Still, the U.S. and China surprised the globe this week with a joint announcement on climate, saying they would collaborate on efforts to slow global warming by boosting clean energy initiatives, combating deforestation and curbing methane emissions.

One of Biden’s top foreign policy goals has been to shift the focus of the United States and its allies toward countering China, rather than issues like Middle East terrorism, which the administration sees as a diminished threat.

In the first 10 months of his presidency, Biden officials have repeatedly emphasized that the relationship between the United States and China is one of competition but not conflict.

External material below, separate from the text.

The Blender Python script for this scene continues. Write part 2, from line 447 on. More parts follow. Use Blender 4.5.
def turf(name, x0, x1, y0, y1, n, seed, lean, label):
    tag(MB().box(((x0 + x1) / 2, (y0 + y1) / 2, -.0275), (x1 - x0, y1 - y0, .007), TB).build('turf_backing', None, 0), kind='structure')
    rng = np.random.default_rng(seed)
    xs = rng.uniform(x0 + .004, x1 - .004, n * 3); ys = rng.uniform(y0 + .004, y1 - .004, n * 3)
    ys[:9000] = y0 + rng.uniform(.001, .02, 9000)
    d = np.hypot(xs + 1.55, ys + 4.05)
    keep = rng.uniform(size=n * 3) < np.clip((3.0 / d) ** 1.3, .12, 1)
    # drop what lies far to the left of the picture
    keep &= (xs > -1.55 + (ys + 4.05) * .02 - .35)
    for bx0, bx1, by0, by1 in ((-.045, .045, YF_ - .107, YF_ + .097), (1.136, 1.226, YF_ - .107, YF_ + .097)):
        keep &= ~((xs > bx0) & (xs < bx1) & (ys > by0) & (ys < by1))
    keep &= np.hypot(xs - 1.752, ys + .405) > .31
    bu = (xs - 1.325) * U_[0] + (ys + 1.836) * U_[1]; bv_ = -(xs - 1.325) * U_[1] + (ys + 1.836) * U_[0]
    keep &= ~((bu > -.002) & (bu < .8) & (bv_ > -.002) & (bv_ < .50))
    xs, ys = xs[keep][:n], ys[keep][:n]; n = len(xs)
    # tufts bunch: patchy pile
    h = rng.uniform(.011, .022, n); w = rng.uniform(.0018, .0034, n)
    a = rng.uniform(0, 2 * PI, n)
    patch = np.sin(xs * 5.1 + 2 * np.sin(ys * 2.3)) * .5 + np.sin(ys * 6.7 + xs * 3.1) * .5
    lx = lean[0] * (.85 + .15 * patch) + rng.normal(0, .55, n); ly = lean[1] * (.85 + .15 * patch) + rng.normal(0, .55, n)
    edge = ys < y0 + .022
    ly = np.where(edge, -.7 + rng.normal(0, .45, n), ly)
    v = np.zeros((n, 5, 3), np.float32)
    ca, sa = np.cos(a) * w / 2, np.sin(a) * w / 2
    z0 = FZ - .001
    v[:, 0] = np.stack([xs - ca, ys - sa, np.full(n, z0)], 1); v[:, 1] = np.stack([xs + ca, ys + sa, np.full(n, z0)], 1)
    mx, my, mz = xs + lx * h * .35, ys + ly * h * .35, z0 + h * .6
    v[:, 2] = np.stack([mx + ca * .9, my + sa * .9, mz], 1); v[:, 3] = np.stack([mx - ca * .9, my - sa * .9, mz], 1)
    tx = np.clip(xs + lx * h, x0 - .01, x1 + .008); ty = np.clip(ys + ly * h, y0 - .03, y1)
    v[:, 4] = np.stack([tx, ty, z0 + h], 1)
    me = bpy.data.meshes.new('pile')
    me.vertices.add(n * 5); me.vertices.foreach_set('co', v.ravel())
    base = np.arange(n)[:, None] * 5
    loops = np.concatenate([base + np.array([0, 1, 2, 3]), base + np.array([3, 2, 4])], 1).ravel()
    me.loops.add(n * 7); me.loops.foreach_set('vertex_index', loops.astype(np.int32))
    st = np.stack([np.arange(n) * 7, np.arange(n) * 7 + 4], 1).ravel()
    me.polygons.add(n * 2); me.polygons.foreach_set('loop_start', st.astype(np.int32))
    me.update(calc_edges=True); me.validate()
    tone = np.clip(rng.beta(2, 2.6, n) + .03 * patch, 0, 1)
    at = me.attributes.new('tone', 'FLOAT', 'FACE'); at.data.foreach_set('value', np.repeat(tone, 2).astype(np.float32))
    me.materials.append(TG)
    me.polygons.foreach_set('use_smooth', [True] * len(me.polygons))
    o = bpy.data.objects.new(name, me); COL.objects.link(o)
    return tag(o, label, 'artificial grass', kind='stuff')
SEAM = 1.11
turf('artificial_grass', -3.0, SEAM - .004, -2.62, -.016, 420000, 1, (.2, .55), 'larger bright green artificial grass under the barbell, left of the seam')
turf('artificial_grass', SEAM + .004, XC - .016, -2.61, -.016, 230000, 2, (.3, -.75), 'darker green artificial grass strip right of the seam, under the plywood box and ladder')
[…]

At the same time, U.S. officials have made clear that “we believe intense competition requires intense diplomacy,” a senior administration official said Friday.

China, for its part, has been angry at U.S. efforts to emphasize its close ties with Taiwan, and Defense Ministry spokesman Tan Kefei called a recent visit by American lawmakers there “sneaky.” “The Chinese People’s Liberation Army (PLA) will stay on high alert at all times and take all necessary measures to resolutely smash any interference by external forces and ‘Taiwan independence’ separatist plots,” he said in a statement.

Biden, who campaigned for the White House in part by touting his deep and extensive ties with global leaders, got to know Xi starting in 2011, when he was tapped by the Obama administration to develop a relationship with the man poised to become China’s next leader.

“He feels that the history of their relationship — having spent time with him — allows him to be quite candid, as he has been in the past and he will continue to be as we look ahead to next week,” Psaki told reporters during a White House briefing Friday.

Since he took office, Biden has spent about five or six hours on the phone with Xi, the U.S. president has said, and stressed that while there is “no reason there needs to be conflict,” he expects Xi to “play by the rules of the road.”

Biden and Xi speak for a second time

“We’re not going to change our attitude toward what constitutes international airspace, international sea lanes, etcetera,” Biden said during the Glasgow news conference.

The senior administration official said on Friday that the virtual summit is not expected to produce specific outcomes, but rather will set the “terms of an effective competition where we are in the position to defend our values and interests and those of our allies and partners.”  

Psaki declined to elaborate on specific items on the agenda for the meeting. But a prominent area of tension between the United States and China is Taiwan, particularly after a recent escalations in confrontations between Beijing and the self-governing island. At a CNN-hosted town hall in Baltimore last month, Biden was asked if the U.S. would defend Taiwan if it were attacked by China, and he responded, “Yes, we have a commitment.”

The White House since clarified that there had been no change in the United States’ policy of “strategic ambiguity” toward Taiwan.

Still another flash point is human rights, particularly the massive crackdown by China against the Uyghurs, a mostly Muslim ethnic minority group in the Xinjiang region, an action the State Department has said amounts to genocide.